HUME: I want to ask you about the case of William Jefferson, the Democratic congressman from Louisiana who had his office famously searched.

He appealed. You objected to the search. He appealed to the courts to have the search invalidated and the materials that were seized by the FBI in that raid — this, of course, occurred after a large sum of cash had been found in the freezer at his house.

You protested along with him and other Democrats on this. The court has now ruled and the matter is on appeal. The court ruled against Jefferson. He's appealing. Are you, on behalf of the House, going to join his appeal?

HASTERT: Look it, the gentleman from Louisiana is in big trouble, as far as I'm concerned. And we're not trying to protect him. Nobody is above the law, whether you're a congressman or no matter where you're from.
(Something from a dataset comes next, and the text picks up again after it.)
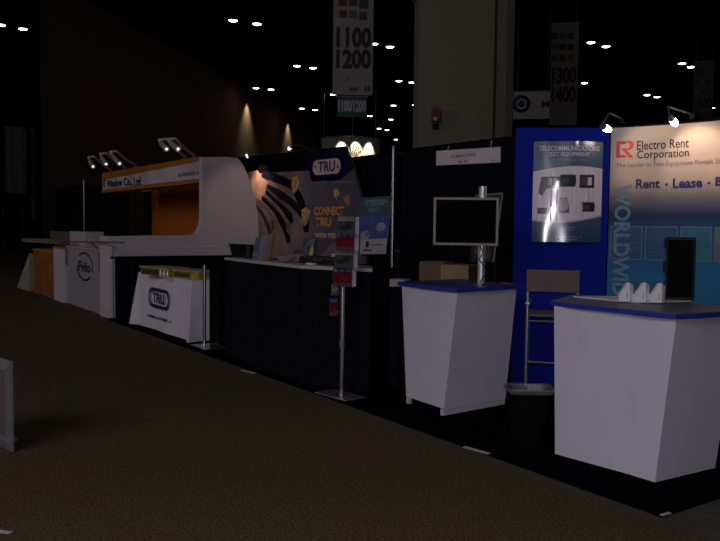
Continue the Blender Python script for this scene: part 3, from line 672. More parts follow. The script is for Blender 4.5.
# things on it
A, B, C_, D_ = Zp(573, 297.2, CT), Zp(638, 303.5, CT), Zp(692, 301.5, CT), Zp(628, 297.0, CT)
tag(MB().prism([A+up*.001, B+up*.001, C_+up*.001, D_+up*.001], (0, 0, .006)).build('display_board', M_white), 'thin white board lying flat under the three card holders', 'board')
M_acr = mat('frosted_acrylic', (0.88, 0.86, 0.90), 0.35, var=.02, spec=.5)
for k, (x0, x1) in enumerate(((619, 634), (634.5, 650), (650.5, 666))):
    yb = 301.5+k*.6
    A, B = Zp(x0, yb, CT+.009), Zp(x1, yb+.3, CT+.009); d = (B-A); n = Vector((-d.y, d.x, 0)).normalized()*0.05
    if n.dot(CAM-A) > 0: n = -n
    hgt = d.length*1.32
    t = thing('card_holder', ['leftmost of three white wedge card holders on the right counter', 'middle of three white wedge card holders on the right counter', 'rightmost white wedge card holder beside the black tower'][k], 'card holder', (A+B)/2, 0, 'white card holders on the counter')
    MB().loft([[A, A+d*.72, A+d*.72+n, A+n*.9], [A+up*.035, A+d*.72+up*.035, A+d*.72+n+up*.04, A+n*.9+up*.04], [A+d*.50+up*hgt*.97, A+d*.70+up*hgt, A+d*.72+n*.8+up*hgt, A+d*.52+n*.8+up*hgt*.97]]).build('body', M_acr, t)
    MB().loft([[A+d*.735, A+d*1.0+n*.5, A+d*.98+n, A+d*.735+n], [A+d*.735+up*hgt*.96, A+d*.98+n*.4+up*hgt*.86, A+d*.95+n*.9+up*hgt*.86, A+d*.735+n*.9+up*hgt*.96]]).build('side_wing', M_white, t)
    MB().prism([A+d*.52-n*.01+up*.02, A+d*.56-n*.01+up*.02, A+d*.56-n*.01+up*.055, A+d*.52-n*.01+up*.055], -n*.03).build('slot', M_greyink, t)
A = Zp(679, 301, CT+.002); n = Vector((A.x, A.y, 0)).normalized(); ang = math.atan2(n.x, -n.y); ang = math.atan2(-n.x, n.y)
w_ = 25.5/F_PX*math.hypot(A.x, A.y)
th_ = 0.41; c = A+n*0.10
t = thing('tower_speaker', 'black upright tower standing on the right counter behind the card holders', 'tower', (c.x, c.y, CT))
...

But there has to be a procedure for the Justice Department to come in and start just searching any congressman's office. We're saying let's put that procedure in place. We are in cooperation with the Justice Department to get those negotiations in place.

But you know, we're not protecting Jefferson at all. But there is a prerogative that somebody from one administration shouldn't just come in and have a search and seizure anywhere they want to in the Congress.
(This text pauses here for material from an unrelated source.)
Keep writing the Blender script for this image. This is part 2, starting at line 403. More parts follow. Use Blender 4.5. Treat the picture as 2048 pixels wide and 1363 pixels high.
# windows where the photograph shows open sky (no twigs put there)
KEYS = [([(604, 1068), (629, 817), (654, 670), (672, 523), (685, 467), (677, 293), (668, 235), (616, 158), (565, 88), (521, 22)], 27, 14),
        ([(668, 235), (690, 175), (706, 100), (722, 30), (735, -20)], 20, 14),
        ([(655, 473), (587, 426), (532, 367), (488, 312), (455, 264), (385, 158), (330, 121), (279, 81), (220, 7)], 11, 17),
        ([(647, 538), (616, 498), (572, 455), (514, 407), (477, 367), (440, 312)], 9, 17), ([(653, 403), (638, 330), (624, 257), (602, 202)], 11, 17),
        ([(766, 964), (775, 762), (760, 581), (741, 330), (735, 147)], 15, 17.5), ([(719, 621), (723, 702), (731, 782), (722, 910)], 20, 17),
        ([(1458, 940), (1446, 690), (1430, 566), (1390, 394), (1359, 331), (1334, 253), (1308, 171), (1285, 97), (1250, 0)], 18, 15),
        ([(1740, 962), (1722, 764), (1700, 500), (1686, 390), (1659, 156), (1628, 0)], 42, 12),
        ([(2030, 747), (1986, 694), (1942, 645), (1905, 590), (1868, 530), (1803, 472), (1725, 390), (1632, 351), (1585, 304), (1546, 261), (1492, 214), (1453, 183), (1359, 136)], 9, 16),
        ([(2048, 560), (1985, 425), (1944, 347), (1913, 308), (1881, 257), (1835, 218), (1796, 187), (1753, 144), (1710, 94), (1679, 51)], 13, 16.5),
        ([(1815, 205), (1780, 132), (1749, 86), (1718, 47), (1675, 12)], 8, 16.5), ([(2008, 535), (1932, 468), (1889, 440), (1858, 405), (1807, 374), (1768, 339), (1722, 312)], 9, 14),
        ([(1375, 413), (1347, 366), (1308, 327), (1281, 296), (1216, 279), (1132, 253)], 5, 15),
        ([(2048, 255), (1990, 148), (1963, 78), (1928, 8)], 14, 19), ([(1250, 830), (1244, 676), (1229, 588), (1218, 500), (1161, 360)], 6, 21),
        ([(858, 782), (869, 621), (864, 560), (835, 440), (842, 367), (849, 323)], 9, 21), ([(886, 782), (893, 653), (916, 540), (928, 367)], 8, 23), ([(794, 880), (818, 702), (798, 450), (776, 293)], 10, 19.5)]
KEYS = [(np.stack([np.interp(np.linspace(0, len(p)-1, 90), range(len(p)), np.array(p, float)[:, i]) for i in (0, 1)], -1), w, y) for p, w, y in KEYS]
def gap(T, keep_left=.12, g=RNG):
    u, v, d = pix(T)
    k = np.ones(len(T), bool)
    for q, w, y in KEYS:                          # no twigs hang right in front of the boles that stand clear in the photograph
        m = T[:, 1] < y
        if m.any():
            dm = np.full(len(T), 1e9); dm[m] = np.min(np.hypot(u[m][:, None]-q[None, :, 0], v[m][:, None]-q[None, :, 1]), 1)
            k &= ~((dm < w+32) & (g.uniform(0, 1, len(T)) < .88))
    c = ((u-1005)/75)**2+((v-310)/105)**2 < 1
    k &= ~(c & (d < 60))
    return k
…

HUME: Well, they can have a search and seizure of my office. If I were engaged in a criminal enterprise — if somebody found $80,000 of dubious cash in my freezer, they could...

HASTERT: They should be able to come in and do what they want to on any criminal aspect. But to take all your records, where you have confidential records of people's tax...

HUME: So you think the records should be returned?

HASTERT: No. I think that they ought to be sorted out and the records that they have subpoenaed in the first place, they ought to be privy to.

HUME: So do I take it from what you're saying that you will not have lawyers for the House joining his appeal?

HASTERT: We're not joining in behalf of Jefferson.

HUME: Are you joining at all?

HASTERT: Well, we may take a fine line depending on how the negotiations are, that we can at least not have an administration come in and do a wide sweep for anything on any office in the U.S. Congress. There is a constitutional division there that we have to protect.

HUME: Let me just touch one last issue with you, and that's the estate tax or the death tax, as Republicans like to call it. We've passed a measure that would eliminate it for nearly everybody. That's stuck in the Senate.

Where is that issue going? Is there a chance you could get that done?

HASTERT: Well, one of the things that I have really worked on over the last few years is to get the estate tax done. We passed it out of the House I don't know how many times.

I think there's an opportunity to do it in the Senate. We should do it in the Senate. It's something that people who have spent their whole life working to build up a small business or a family farm — they ought to be able to pass it on to the next generation. I think we'll get it done.

HUME: You do.

HASTERT: Yes, either with — we're going to do a pension bill next week and we'll either do it in tandem with the pension bill or some kind of combination. There's a possibility.

HUME: Just to pass the House again or to...

HASTERT: No, to get it done. We can pass the House any time.

HUME: Right. All right. So you think it will...

HASTERT: It's my goal.

HUME: You think something will come out — why do you think something will come out of the Senate that will get you there?

HASTERT: Well, I think, you know, we can have combinations of things that people may vote on. I can't predict what happens in the Senate. That's tough. But we're doing everything we can to make it happen.

HUME: No speaker has ever been able to do that. Well, Mr. Speaker, we're very pleased to have you this morning.

HASTERT: My pleasure.

HUME: Thank you very much for coming in.